**Supplied records:**
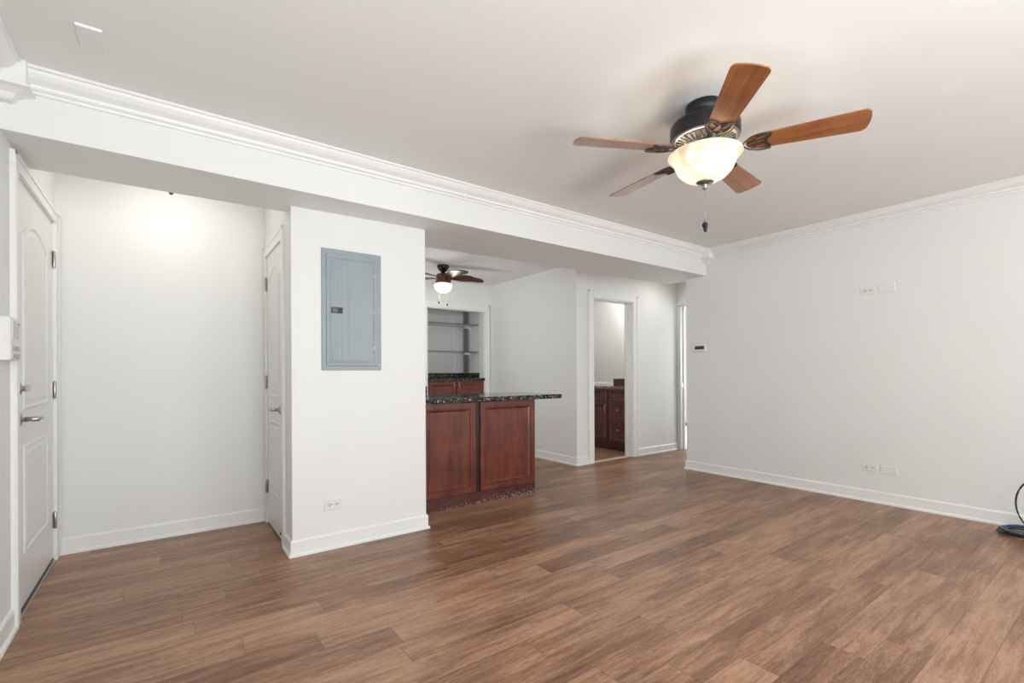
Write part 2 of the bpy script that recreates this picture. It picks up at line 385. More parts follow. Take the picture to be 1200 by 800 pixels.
# right wall and its return into the hall
wr = MB(); wr.box((XR, -3.4, 0), (XR+0.16, 3.235, 2.7)); wr.box((XR+0.16, 3.10, 0), (6.05, 3.235, 2.7))
struct('wall_right', wr, M_WALL)
# rear wall behind the camera with two windows
wk = MB(); z0, z1 = 0.62, 2.1
for a, b in ((-0.7, -0.1), (1.8, 2.6), (4.5, 5.05)): wk.box((a, -3.35, 0), (b, -3.2, 2.7))
for a, b in ((-0.1, 1.8), (2.6, 4.5)): wk.box((a, -3.35, 0), (b, -3.2, z0)); wk.box((a, -3.35, z1), (b, -3.2, 2.7))
struct('wall_rear', wk, M_WALL)
for n, (a, b) in enumerate(((-0.1, 1.8), (2.6, 4.5))):
    w = MB(); f = 0.05
    w.box((a, -3.32, z0), (b, -3.26, z0+f)); w.box((a, -3.32, z1-f), (b, -3.26, z1)); w.box((a, -3.32, z0+f), (a+f, -3.26, z1-f)); w.box((b-f, -3.32, z0+f), (b, -3.26, z1-f))
    w.box(((a+b)/2-0.02, -3.31, z0+f), ((a+b)/2+0.02, -3.27, z1-f)); w.box((a-0.04, -3.26, z0-0.03), (b+0.04, -3.17, z0))
    o = struct('window_%d' % (n+1), w, M_TRIM)
    obj('glass_pane', MB().box((a+f, -3.295, z0+f), (b-f, -3.29, z1-f)), M_GLASS, o)
# kitchen side wall (x = 4.0) + hall wall with bathroom door (y = 4.13)
YH = 4.135; XK = 4.0
wk = MB()
wk.box((XK, YH, 0), (XK+0.12, 6.2, 2.5))
wk.box((XK+0.12, YH, 0), (4.285, YH+0.13, 2.5)); wk.box((4.285, YH, 2.06), (5.03, YH+0.13, 2.5)); wk.box((5.03, YH, 0), (6.03, YH+0.13, 2.5))
struct('wall_hall', wk, M_WALL)
# bathroom shell
wb_ = MB(); wb_.box((5.80, 4.265, 0), (5.92, 6.1, 2.5)); wb_.box((4.12, 6.0, 0), (5.8, 6.1, 2.5))
struct('wall_bathroom', wb_, M_TILEW)
# hall end wall with bedroom door
XH = 6.03
we = MB(); we.box((XH, 4.115, 0), (XH+0.12, 4.6, 2.5)); we.box((XH, 3.30, 2.10), (XH+0.12, 4.115, 2.5)); we.box((XH, 2.9, 0), (XH+0.12, 3.30, 2.5))
struct('wall_hall_end', we, M_WALL)
wd = MB(); wd.box((9.1, 2.9, 0), (9.2, 7.5, 2.5)); wd.box((6.15, 7.4, 0), (9.1, 7.5, 2.5)); wd.box((6.15, 2.9, 0), (9.1, 3.0, 2.5)); wd.box((6.03, 4.6, 0), (6.15, 7.5, 2.5))
struct('wall_bedroom', wd, M_WALL)
# kitchen back wall with the bar niche, and the far kitchen side
YB = 6.02; NX0, NX1, NZ = 2.95, 3.905, 2.055
wn_ = MB(); wn_.box((1.0, YB, 0), (NX0, YB+0.12, 2.5)); wn_.box((NX1, YB, 0), (4.0, YB+0.12, 2.5)); wn_.box((NX0, YB, NZ), (NX1, YB+0.12, 2.5))
struct('wall_kitchen_back', wn_, M_WALL)
ni = MB(); ni.box((2.80, YB+0.12, 0), (2.90, 6.85, 2.3)); ni.box((3.925, YB+0.12, 0), (4.0, 6.85, 2.3)); ni.box((2.9, 6.72, 0), (3.925, 6.85, 2.3)); ni.box((2.8, YB+0.12, 2.2), (4.0, 6.85, 2.3))
struct('wall_niche', ni, M_WALL)
struct('wall_kitchen_left', MB().box((0.9, 4.9, 0), (1.0, 6.14, 2.5)).box((1.0, 4.82, 0), (1.63, 4.9, 2.5)), M_WALL)

# ------------------------------------------------------------------ mouldings
# base: profile (out from wall, up)
BASE = [(0,0),(0.022,0),(0.022,0.012),(0.018,0.019),(0.012,0.021),(0.012,0.090),(0.006,0.100),(0,0.100)]
def base(name, p0, p1, out, m0=0, m1=0):
    """p0->p1 along the wall; out = outward unit vector; m0/m1 = 1 adds the outward mitre for a convex corner"""
    p0 = Vector((*p0, 0)); p1 = Vector((*p1, 0)); d = (p1 - p0).normalized(); O = Vector((*out, 0)); Z = Vector((0,0,1))
    r0 = [p0 + O*a + Z*b - d*a*m0 for a, b in BASE]; r1 = [p1 + O*a + Z*b + d*a*m1 for a, b in BASE]
    return struct(name, MB().loft([r0, r1]), M_TRIM)
base('baseboard_entry_back', (XL, 4.045), (XC, 4.045), (0,-1), -1, -1)
base('baseboard_left', (XL, -3.2), (XL, 2.96), (1,0))
base('baseboard_closet_side', (XC, 3.13), (XC, 3.325), (-1,0), 1, 0)
base('baseboard_closet_front', (XC, 3.13), (1.52, 3.13), (0,-1), 1, 1)
base('baseboard_closet_right', (1.52, 3.13), (1.52, 3.40), (1,0), 1, 0)
base('baseboard_right', (XR, -3.2), (XR, 3.235), (-1,0), 0, 1)
base('baseboard_right_return', (XR, 3.235), (5.9, 3.235), (0,1), 1, 0)
base('baseboard_kitchen_side', (XK, YH), (XK, YB), (-1,0), 1, 0)
base('baseboard_hall_near', (XK, YH), (4.19, YH), (0,-1), 1, 0)
base('baseboard_hall', (5.125, YH), (XH, YH), (0,-1), 0, -1)
base('baseboard_bedroom', (9.1, 3.0), (9.1, 7.4), (-1,0), -1, -1)

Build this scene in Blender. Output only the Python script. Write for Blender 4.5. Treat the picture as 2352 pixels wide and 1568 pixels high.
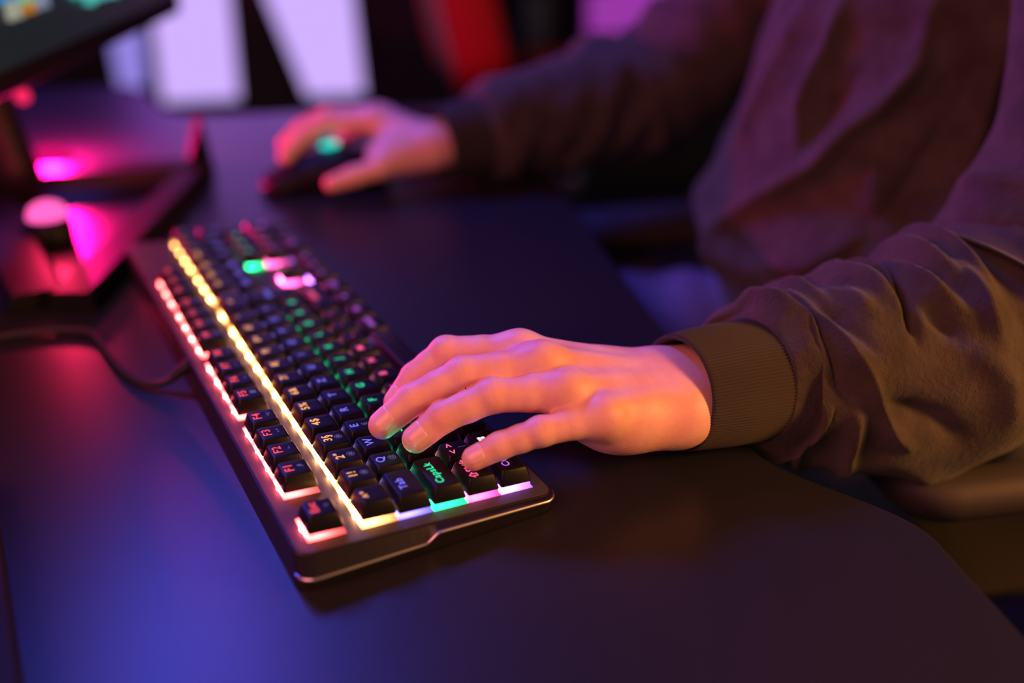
import bpy, bmesh, math, random
import numpy as np
from mathutils import Vector, Matrix

for o in list(bpy.data.objects):
    bpy.data.objects.remove(o, do_unlink=True)
scn = bpy.context.scene
COL = scn.collection
MM = 0.001
random.seed(4)
RNG = np.random.default_rng(7)

# ------------------------------------------------------------------ camera
cam_d = bpy.data.cameras.new('camera')
cam = bpy.data.objects.new('camera', cam_d)
COL.objects.link(cam)
_r = Vector((-0.48004, -0.87724, 0.0)); _f = Vector((0.78147, -0.42764, -0.45434)); _u = -Vector((-0.39857, 0.21810, -0.89083))
cam.matrix_world = Matrix(((_r.x, _u.x, -_f.x, -0.37650), (_r.y, _u.y, -_f.y, 0.21930), (_r.z, _u.z, -_f.z, 0.31843), (0, 0, 0, 1)))
cam_d.sensor_width = 36.0
cam_d.lens = 35.2
cam_d.clip_start = 0.02
cam_d.dof.use_dof = True
cam_d.dof.focus_distance = 0.534
cam_d.dof.aperture_fstop = 1.8
scn.camera = cam

# ------------------------------------------------------------------ world, exposure
scn.view_settings.view_transform = 'Standard'
scn.view_settings.look = 'None'
scn.view_settings.gamma = 1.0
scn.view_settings.use_curve_mapping = False
scn.view_settings.exposure = 0.0
world = bpy.data.worlds.new('room_ambient')
scn.world = world
world.use_nodes = True
world.node_tree.nodes['Background'].inputs[0].default_value = (0.26, 0.33, 0.34, 1)
world.node_tree.nodes['Background'].inputs[1].default_value = 0.22

# ------------------------------------------------------------------ room lamps
def lamp(name, loc, target, color, power, size, size_y=None, spread=None):
    d = bpy.data.lights.new(name, 'AREA')
    d.color = color; d.energy = power; d.size = size
    if size_y:
        d.shape = 'RECTANGLE'; d.size_y = size_y
    if spread:
        d.spread = spread
    o = bpy.data.objects.new(name, d); COL.objects.link(o)
    o.location = [c * MM for c in loc]
    o.rotation_euler = (Vector(target) - Vector(loc)).to_track_quat('-Z', 'Y').to_euler()
    return o
lamp('warm_lamp', (-560, -680, 350), (20, -90, 40), (1.0, 0.38, 0.10), 10.5, 0.22)
lamp('pink_lamp', (-250, 800, 720), (20, -40, 40), (1.0, 0.26, 0.28), 10.5, 0.7)
lamp('blue_ceiling_lamp', (1075, 185, 965), (0, 150, 0), (0.08, 0.10, 1.0), 24.0, 0.30)
lamp('violet_side_lamp', (1000, 980, 650), (250, -350, 80), (0.60, 0.07, 1.0), 7.0, 0.4)
lamp('violet_low_lamp', (1650, -260, 290), (500, -100, 0), (0.46, 0.12, 1.0), 0.8, 0.4)

# ------------------------------------------------------------------ helpers
MATS = {}
def mat(name, color=(0.5, 0.5, 0.5), rough=0.5, metal=0.0, emit=None, estr=0.0, spec=0.5, sheen=0.0, sheen_rough=0.4,
        bump=None, mottle=None, sss=0.0, sheen_tint=None, coat=0.0, aniso=None):
    if name in MATS:
        return MATS[name]
    m = bpy.data.materials.new(name); m.use_nodes = True
    nt = m.node_tree; b = nt.nodes['Principled BSDF']
    b.inputs['Base Color'].default_value = (*color, 1)
    b.inputs['Roughness'].default_value = rough
    b.inputs['Metallic'].default_value = metal
    b.inputs['Specular IOR Level'].default_value = spec
    if sheen:
        b.inputs['Sheen Weight'].default_value = sheen
        b.inputs['Sheen Roughness'].default_value = sheen_rough
        if sheen_tint:
            b.inputs['Sheen Tint'].default_value = (*sheen_tint, 1)
    if coat:
        b.inputs['Coat Weight'].default_value = coat
    if sss:
        b.inputs['Subsurface Weight'].default_value = sss
        b.inputs['Subsurface Radius'].default_value = (1.0, 0.35, 0.2)
        b.inputs['Subsurface Scale'].default_value = 0.004
    if emit:
        b.inputs['Emission Color'].default_value = (*emit, 1)
        b.inputs['Emission Strength'].default_value = estr
    tc = nt.nodes.new('ShaderNodeTexCoord')
    if mottle:                       # (second colour, scale, detail)
        c2, sc, det = mottle
        n = nt.nodes.new('ShaderNodeTexNoise'); n.inputs['Scale'].default_value = sc; n.inputs['Detail'].default_value = det
        rp = nt.nodes.new('ShaderNodeValToRGB')
        rp.color_ramp.elements[0].position = 0.36; rp.color_ramp.elements[1].position = 0.64
        rp.color_ramp.elements[0].color = (*color, 1); rp.color_ramp.elements[1].color = (*c2, 1)
        nt.links.new(tc.outputs['Object'], n.inputs['Vector'])
        nt.links.new(n.outputs['Fac'], rp.inputs['Fac'])
        nt.links.new(rp.outputs['Color'], b.inputs['Base Color'])
    if bump:                         # list of (scale, distance, detail)
        prev = None
        for sc, dist, det in bump:
            n = nt.nodes.new('ShaderNodeTexNoise'); n.inputs['Scale'].default_value = sc; n.inputs['Detail'].default_value = det
            nt.links.new(tc.outputs['Object'], n.inputs['Vector'])
            bp = nt.nodes.new('ShaderNodeBump'); bp.inputs['Distance'].default_value = dist; bp.inputs['Strength'].default_value = 1.0
            nt.links.new(n.outputs['Fac'], bp.inputs['Height'])
            if prev:
                nt.links.new(prev.outputs['Normal'], bp.inputs['Normal'])
            prev = bp
        nt.links.new(prev.outputs['Normal'], b.inputs['Normal'])
    MATS[name] = m
    return m

def emat(name, color, strength):
    if name in MATS:
        return MATS[name]
    m = bpy.data.materials.new(name); m.use_nodes = True
    nt = m.node_tree; nt.nodes.clear()
    e = nt.nodes.new('ShaderNodeEmission'); e.inputs[0].default_value = (*color, 1); e.inputs[1].default_value = strength
    o = nt.nodes.new('ShaderNodeOutputMaterial'); nt.links.new(e.outputs[0], o.inputs[0])
    MATS[name] = m
    return m

def tag(o, label=None, cat=None, group=None, kind=None):
    if label: o['label'] = label
    if cat: o['category'] = cat
    if group: o['group'] = group
    if kind: o['kind'] = kind
    return o

def empty(name, loc=(0, 0, 0), rz=0.0):
    o = bpy.data.objects.new(name, None); COL.objects.link(o)
    o.empty_display_size = 0.02
    o.location = [c * MM for c in loc]; o.rotation_euler = (0, 0, rz)
    return o

def link(name, me, m=None, parent=None, smooth=False):
    if m is not None and len(me.materials) == 0:
        me.materials.append(m)
    if smooth:
        me.polygons.foreach_set('use_smooth', [True] * len(me.polygons))
    o = bpy.data.objects.new(name, me); COL.objects.link(o)
    if parent: o.parent = parent
    return o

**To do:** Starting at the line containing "Build this scene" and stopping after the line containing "from mathutils import Vector, Matrix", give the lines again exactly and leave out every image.

**Completed exercise:**
Build this scene in Blender. Output only the Python script. Write for Blender 4.5. Treat the picture as 2352 pixels wide and 1568 pixels high.
import bpy, bmesh, math, random
import numpy as np
from mathutils import Vector, Matrix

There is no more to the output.